Look at the physical and emotional toll on our health workers, who never go home on time, work on their feet all day, deal with violence and sadness, all within awful shift hours.
Then there’s our amazing emergency service people and what they deal with and the hours they work, often having no control from one day to the next over what they deal with or what time they get to knock off.
What about the hard slog of the overworked and underpaid welfare and community services sector, whose burnout rates have always been off the charts?
Anyone working in the corporate and legal worlds will just laugh at the idea of a 40 hour working week.
If teachers ever worked outside of the education system, they’d see they are not the only ones working too hard. What they will see is that they are the only ones who get nearly three months off with their families. It is just so disrespectful to the rest of us that rather than be grateful for that, they still complain. They should be careful what they wish for because their complaining could cause them to lose the support of the rest of us.
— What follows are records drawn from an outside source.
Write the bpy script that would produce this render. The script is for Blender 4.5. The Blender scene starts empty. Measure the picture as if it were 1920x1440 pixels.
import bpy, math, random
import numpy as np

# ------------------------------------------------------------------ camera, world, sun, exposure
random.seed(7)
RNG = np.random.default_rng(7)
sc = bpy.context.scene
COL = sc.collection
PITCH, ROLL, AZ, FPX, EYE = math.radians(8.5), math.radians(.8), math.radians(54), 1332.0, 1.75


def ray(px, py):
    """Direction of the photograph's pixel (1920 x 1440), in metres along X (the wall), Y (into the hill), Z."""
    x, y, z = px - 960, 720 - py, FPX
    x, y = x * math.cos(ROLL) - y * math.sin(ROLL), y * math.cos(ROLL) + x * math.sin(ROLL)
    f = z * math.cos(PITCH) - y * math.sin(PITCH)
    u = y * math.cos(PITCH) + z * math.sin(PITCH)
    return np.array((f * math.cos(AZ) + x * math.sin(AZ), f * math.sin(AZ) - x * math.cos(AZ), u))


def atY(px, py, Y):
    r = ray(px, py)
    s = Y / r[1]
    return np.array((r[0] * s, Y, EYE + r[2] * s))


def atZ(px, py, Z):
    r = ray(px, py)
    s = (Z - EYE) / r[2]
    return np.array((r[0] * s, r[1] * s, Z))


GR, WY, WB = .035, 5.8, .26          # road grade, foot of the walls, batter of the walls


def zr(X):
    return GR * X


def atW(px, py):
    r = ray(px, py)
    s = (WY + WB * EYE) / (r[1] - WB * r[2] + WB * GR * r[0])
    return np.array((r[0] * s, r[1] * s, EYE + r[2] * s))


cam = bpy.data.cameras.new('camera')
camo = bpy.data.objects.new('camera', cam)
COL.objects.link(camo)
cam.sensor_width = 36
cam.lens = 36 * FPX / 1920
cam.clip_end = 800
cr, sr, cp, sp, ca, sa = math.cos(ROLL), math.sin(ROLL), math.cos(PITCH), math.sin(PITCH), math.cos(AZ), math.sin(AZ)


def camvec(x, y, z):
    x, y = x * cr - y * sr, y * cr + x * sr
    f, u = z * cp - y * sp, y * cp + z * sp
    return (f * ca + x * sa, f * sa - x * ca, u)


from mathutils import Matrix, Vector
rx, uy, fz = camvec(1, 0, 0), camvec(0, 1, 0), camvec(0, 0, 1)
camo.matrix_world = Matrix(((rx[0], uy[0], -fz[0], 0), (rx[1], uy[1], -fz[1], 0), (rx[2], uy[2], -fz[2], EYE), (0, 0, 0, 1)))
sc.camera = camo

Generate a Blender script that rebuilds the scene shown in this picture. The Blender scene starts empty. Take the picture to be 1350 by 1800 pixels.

Working parents struggle because the teacher’s union set up their conditions very well to suit them, often at our expense.
And they get alot of sympathy. Teachers cop constant crap from the community.
Another parent who expects teachers/schools to raise their child/ren while they work. How inconvenient to be a parent.
Teachers do not get 12 weeks holidays a year when you factor in the number of hours a week they work during term, the hours of prep/planning/marking during holidays.and public holidays. A good portion of that time would be considered time in lieu for all the overtime worked.
That’s because they whinge endlessly. Most workers just get on with it, all while seeing less of their families than teachers.
Says someone who has never had to use child care. Teachers should walk in the shoes of other working parents before they accuse them of just using them for babysitting. Teachers have never cared how their conditions affect everybody else. Which profession should give up their annual leave for curriculum days, for example?